Gillian Reynolds, The Telegraph, 25th May 2009

Richard Briers stars with Rory Kinnear in Ed Harris's delicate, distinctive play about an old man remembering and disremembering. He's having a dialogue with his younger self (hence the double lead casting), revolving round pictures that lodge in the mind and why they linger. The thing is, some of it is being spoken out loud to the nurse who's checking him over. When she tells him there's a smart strange coat in the kitchen he gets very upset. Then all sorts of voices from the past flood in, echoing memories of childhood, of first love.

Gillian Reynolds, The Telegraph, 18th May 2009

Luke (Ian Puleston-Davies) is a writer, works on a TV serial. When he loses his job, he decides to downsize, moving from a trendy part of Manchester to a little house (a bargain!) in Salford. He used to live there in his student days so thinks he can make friends with the neighbours and put up with the litter, graffiti, thieving and such. But it's harder than he thinks, even though he's quite hard. When he gets some foreign tenants, things turn nasty. Ed Jones's play is brilliantly observed, very well acted, quirky, strangely funny and very disturbing.
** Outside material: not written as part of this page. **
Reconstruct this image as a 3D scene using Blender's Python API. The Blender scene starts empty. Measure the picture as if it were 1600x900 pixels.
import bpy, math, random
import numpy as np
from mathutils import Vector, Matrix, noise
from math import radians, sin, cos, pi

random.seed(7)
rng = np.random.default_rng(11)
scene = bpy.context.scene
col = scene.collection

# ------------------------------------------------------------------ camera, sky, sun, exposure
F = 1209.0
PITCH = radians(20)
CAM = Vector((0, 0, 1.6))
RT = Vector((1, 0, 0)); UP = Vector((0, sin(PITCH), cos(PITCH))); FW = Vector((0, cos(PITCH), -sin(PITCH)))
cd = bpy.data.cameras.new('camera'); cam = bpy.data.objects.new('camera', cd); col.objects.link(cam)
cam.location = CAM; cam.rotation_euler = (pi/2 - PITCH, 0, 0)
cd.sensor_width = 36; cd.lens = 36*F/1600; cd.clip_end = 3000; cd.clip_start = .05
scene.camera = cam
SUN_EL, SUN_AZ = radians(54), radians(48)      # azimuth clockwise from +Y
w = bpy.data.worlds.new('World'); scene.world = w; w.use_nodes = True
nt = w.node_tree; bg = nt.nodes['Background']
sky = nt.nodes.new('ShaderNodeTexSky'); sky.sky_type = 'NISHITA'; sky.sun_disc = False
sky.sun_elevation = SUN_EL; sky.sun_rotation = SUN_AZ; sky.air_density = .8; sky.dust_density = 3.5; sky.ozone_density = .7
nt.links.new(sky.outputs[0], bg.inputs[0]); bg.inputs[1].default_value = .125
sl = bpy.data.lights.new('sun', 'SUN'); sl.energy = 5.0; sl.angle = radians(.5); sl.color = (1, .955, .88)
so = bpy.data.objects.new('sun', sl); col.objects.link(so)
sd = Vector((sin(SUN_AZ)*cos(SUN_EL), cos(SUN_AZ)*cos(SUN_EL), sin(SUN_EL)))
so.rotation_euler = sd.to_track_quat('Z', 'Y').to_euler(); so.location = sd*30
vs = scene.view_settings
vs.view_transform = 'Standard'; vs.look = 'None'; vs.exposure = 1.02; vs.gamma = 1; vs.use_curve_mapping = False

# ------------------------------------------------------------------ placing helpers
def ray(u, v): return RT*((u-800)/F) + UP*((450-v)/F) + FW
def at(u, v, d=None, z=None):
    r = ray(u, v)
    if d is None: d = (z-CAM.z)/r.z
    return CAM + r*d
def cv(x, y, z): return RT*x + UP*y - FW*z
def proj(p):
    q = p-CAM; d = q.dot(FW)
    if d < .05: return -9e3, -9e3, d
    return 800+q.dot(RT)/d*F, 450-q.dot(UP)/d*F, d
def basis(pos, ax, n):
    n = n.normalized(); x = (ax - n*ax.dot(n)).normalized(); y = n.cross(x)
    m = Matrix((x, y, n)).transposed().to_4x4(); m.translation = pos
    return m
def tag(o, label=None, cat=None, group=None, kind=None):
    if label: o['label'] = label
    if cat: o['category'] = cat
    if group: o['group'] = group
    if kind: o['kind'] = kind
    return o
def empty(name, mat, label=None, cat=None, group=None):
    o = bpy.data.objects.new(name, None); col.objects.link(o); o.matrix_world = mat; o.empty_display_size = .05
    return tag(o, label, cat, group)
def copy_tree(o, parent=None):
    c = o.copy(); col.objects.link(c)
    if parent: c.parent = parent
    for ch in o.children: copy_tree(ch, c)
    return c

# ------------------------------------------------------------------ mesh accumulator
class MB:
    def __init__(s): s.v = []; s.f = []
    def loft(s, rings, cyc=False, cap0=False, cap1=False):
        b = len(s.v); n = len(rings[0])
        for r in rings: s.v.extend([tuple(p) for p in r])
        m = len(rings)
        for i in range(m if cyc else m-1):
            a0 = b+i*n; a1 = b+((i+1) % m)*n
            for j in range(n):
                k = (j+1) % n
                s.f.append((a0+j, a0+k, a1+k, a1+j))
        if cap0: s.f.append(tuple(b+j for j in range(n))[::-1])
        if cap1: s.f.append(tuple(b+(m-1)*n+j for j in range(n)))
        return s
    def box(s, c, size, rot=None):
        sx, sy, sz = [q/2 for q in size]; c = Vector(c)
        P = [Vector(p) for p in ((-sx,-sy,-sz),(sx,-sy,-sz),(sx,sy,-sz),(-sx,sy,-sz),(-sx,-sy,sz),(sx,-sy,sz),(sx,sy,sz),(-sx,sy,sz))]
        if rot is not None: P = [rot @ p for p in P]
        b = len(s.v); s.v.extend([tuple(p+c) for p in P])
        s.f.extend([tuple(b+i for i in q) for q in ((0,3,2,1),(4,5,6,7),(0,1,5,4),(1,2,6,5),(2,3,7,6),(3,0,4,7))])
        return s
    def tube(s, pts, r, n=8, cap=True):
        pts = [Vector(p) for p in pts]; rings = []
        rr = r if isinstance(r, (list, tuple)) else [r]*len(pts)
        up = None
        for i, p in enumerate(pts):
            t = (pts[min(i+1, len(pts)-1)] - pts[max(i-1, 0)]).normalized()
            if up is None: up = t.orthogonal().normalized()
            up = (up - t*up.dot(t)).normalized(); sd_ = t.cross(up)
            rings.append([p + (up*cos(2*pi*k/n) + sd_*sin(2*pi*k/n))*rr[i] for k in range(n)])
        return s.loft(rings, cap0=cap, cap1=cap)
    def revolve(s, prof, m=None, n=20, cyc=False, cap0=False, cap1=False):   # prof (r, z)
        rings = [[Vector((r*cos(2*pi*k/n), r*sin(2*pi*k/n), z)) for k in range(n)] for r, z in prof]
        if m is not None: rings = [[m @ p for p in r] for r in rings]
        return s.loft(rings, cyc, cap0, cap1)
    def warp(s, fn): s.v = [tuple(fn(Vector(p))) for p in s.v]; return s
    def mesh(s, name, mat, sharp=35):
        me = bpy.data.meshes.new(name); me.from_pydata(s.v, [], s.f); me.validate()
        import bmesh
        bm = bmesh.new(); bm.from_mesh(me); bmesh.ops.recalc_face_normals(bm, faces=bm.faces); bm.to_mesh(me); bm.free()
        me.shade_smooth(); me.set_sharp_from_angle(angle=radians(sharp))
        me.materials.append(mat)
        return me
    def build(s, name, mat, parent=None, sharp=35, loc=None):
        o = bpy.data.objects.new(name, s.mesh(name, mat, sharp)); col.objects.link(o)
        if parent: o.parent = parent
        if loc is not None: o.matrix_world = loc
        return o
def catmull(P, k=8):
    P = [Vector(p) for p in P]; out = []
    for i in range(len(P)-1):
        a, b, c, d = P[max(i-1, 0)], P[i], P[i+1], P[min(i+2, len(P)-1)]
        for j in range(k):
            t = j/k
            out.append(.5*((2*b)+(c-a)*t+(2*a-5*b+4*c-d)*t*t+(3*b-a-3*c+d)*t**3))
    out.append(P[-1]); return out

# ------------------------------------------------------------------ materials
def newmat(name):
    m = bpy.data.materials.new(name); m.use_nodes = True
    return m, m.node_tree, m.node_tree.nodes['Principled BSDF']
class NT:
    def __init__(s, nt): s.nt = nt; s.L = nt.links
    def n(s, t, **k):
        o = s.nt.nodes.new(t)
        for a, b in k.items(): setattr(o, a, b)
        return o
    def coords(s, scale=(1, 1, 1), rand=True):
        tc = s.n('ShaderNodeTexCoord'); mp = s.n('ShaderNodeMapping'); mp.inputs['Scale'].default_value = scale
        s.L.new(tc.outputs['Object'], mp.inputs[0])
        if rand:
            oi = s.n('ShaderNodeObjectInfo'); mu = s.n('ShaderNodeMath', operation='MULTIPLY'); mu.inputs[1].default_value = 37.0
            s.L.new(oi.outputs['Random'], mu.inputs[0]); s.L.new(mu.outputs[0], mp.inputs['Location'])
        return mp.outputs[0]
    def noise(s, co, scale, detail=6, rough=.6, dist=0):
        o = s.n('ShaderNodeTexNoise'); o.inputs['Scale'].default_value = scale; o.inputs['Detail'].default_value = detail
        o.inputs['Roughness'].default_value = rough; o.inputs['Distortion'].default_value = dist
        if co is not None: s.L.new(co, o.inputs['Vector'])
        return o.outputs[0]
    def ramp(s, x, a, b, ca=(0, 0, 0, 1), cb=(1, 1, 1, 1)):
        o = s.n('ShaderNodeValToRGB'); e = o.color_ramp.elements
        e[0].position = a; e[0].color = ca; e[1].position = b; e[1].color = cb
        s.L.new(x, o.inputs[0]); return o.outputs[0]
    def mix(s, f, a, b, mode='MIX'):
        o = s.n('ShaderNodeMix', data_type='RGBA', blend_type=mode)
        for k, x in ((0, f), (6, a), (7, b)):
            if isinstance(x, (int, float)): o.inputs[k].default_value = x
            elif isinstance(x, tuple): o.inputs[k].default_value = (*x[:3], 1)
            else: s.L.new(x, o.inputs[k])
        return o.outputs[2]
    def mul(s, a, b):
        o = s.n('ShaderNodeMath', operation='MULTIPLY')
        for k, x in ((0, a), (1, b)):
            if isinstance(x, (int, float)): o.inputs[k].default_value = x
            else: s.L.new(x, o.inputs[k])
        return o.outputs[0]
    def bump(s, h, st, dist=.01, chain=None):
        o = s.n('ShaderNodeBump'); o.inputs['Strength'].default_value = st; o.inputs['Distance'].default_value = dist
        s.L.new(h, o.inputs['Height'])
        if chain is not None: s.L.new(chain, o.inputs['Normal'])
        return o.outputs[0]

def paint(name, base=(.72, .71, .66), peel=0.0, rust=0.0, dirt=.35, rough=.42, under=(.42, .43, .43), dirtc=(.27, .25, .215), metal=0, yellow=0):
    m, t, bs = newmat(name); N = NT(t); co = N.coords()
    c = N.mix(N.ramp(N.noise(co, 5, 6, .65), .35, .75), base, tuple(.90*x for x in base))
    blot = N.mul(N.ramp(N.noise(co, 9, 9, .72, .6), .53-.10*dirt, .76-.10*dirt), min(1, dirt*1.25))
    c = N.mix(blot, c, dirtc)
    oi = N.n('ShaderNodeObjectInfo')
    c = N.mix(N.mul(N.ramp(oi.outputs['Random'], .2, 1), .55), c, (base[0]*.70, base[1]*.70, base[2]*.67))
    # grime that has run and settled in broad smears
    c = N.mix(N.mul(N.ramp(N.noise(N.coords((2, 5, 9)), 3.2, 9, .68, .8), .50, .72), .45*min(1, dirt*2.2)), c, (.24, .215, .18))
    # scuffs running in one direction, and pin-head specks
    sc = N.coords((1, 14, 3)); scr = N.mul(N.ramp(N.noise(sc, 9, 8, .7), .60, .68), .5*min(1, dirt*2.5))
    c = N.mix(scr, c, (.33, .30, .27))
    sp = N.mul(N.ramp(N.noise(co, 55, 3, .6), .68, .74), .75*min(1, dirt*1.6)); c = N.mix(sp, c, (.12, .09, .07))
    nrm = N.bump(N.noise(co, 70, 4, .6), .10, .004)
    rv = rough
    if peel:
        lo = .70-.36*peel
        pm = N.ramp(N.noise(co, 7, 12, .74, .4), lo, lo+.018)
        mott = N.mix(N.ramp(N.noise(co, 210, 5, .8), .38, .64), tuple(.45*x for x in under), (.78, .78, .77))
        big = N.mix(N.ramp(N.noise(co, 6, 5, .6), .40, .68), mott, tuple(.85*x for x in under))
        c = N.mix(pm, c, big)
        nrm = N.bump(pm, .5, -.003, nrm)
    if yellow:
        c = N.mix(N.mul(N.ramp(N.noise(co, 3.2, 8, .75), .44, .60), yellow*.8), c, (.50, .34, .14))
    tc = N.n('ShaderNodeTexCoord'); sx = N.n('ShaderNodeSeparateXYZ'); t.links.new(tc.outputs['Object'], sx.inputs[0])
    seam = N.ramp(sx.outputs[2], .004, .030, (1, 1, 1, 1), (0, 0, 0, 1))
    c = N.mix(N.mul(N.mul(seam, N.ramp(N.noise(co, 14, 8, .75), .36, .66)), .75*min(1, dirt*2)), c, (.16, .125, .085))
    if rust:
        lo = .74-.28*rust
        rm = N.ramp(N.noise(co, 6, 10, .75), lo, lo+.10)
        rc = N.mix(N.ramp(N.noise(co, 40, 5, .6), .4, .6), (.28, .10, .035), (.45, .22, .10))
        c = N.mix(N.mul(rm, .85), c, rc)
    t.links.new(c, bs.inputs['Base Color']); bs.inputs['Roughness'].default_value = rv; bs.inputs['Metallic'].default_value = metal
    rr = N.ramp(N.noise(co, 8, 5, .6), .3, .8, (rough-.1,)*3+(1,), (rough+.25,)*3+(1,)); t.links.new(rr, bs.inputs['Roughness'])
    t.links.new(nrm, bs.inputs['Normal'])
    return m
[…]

Gillian Reynolds, The Telegraph, 1st May 2009

Stephen Mangan, a wonderful television actor who can do radio very well too (it's a rarer gift than you'd think) plays Sam, a fantasy novelist who gets swirled off into the alternative universe of Lower Earth to do battle for ownership of a magic sword which controls (naturally, what's the use of a magic sword otherwise?) everyone down there. Alistair McGowan plays his fiendish opponent Lord Darkness. There's an Elf Lord too (Darren Boyd), a dwarf called Dean (Kevin Eldon) and a Warrior Princess (Sophie Winkleman). Dave Lamb plays Sam's dog, Amis.

Gillian Reynolds, The Telegraph, 29th April 2009

Here's a rumbustious comedy by the great Alan Plater about what happens when politics try bending the arts into an instrument of cultural regeneration. A new art gallery is opening in a big old warehouse on the site of a former shipyard in the North East. All of the attendants are, by council decree, mature locals. That means they are practical, earthy, experienced. It does not mean that they understand the aims and objectives of the gallery's director. They can solve the problems left behind by dodgy workmen but can't quite see the point of the project.

Gillian Reynolds, The Telegraph, 22nd April 2009

A one-off special edition of the spoof phone-in show, an eve of Budget salute to all the things we don't know and can't grasp about what's happened to the economy and why having a balance in the bank is suddenly a bad thing. Presented, as ever, by the utterly witless 'Gary Bellamy' (Rhys Thomas) with the only too believable callers played by Paul Whitehouse, Amelia Bullmore, Felix Dexter and co, with special guest Mark Gatiss. Word is that this show is about to transfer to television. Ah well, that'll be another one gone to where the big money grows.